A bricklayer named Max was working on a three story apartment cutting bricks on the floor when he was commanded by the Spirit to drop to his knees and pray the following prayer: “Thank you Father for the Angels you put about me to care for me in all my ways, to lift me up in their hands lest I dash a foot upon a stone.”

Max recounts, “What was so amazing about this was is at that time I wasn’t an active Christian and I had no known knowledge at the time of where that verse came from. I later learned it came from Psalm 91. It was as if I was pushed down to the ground, ‘Say this!’ and I did.”

A few hours later Max was standing on the edge of the top scaffold when someone shouted a warning to him. Again, in his own words, “When I spun around a large stack of concrete blocks was already tumbling over on top of me. I had nowhere to go but down, but they literally parted in the middle and fell smashing down three stories plus the length of a very steep driveway.
“We both watched the stack split in half and fall on either side of me. He actually said to me, ‘How did that happen?’ in wonder because the whole thing sort of defied the laws of physics.” (Testimony on the Power of intercessory Prayer by Michael Bradley). An act of God divided the stack of bricks and saved Max.

In Max’s story we see that God has a great love for us. When no one else has our back with prayer, the Spirit can come to our aid.
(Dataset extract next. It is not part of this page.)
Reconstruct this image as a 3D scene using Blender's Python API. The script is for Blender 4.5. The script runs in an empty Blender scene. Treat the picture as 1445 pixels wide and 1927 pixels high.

Indeed, “More things are wrought by prayer than this world dreams of.” (Tennyson).

Stories about intercessory petitions are as old as we are. We remember when we wanted permission to use the family car, and so we asked Mom to ask Dad if we could have the car.

Prayers of intercession go back to biblical times. Jesus said, “My Father will give you whatever you ask in my name.” (John 16:23). Jesus sent the Holy Spirit to be with us after his ascension, and the Spirit is the most powerful prayer assistant we have.

When we do not know how to pray, “The Spirit Himself makes intercession for us with groanings which cannot be uttered. … He makes intercession for the saints according to the will of God.” (Romans 8:26-27).

It struck me recently that our salvation story is one of intercession. Jesus redeemed us and made restitution for our sins to the Father. He bought us with his blood. In the true story about Max above, we see how intercessory prayer is really needed. We need to pray for others, and sometimes the Spirit will prompt us to.

Jesus told St Gertrude the Great the following prayer would release a vast number of souls from Purgatory: “Eternal Father. I offer thee the most precious Blood of Thy Divine Son, Jesus, in union with all the Masses being said this day throughout the world for all the holy souls in Purgatory. Amen.”

Each one of us at our baptism was anointed priest, prophet, and king. As followers of Jesus we have credentials to pray. The most powerful intercessory prayer I know is, “For the sake of your Son, have mercy Lord.”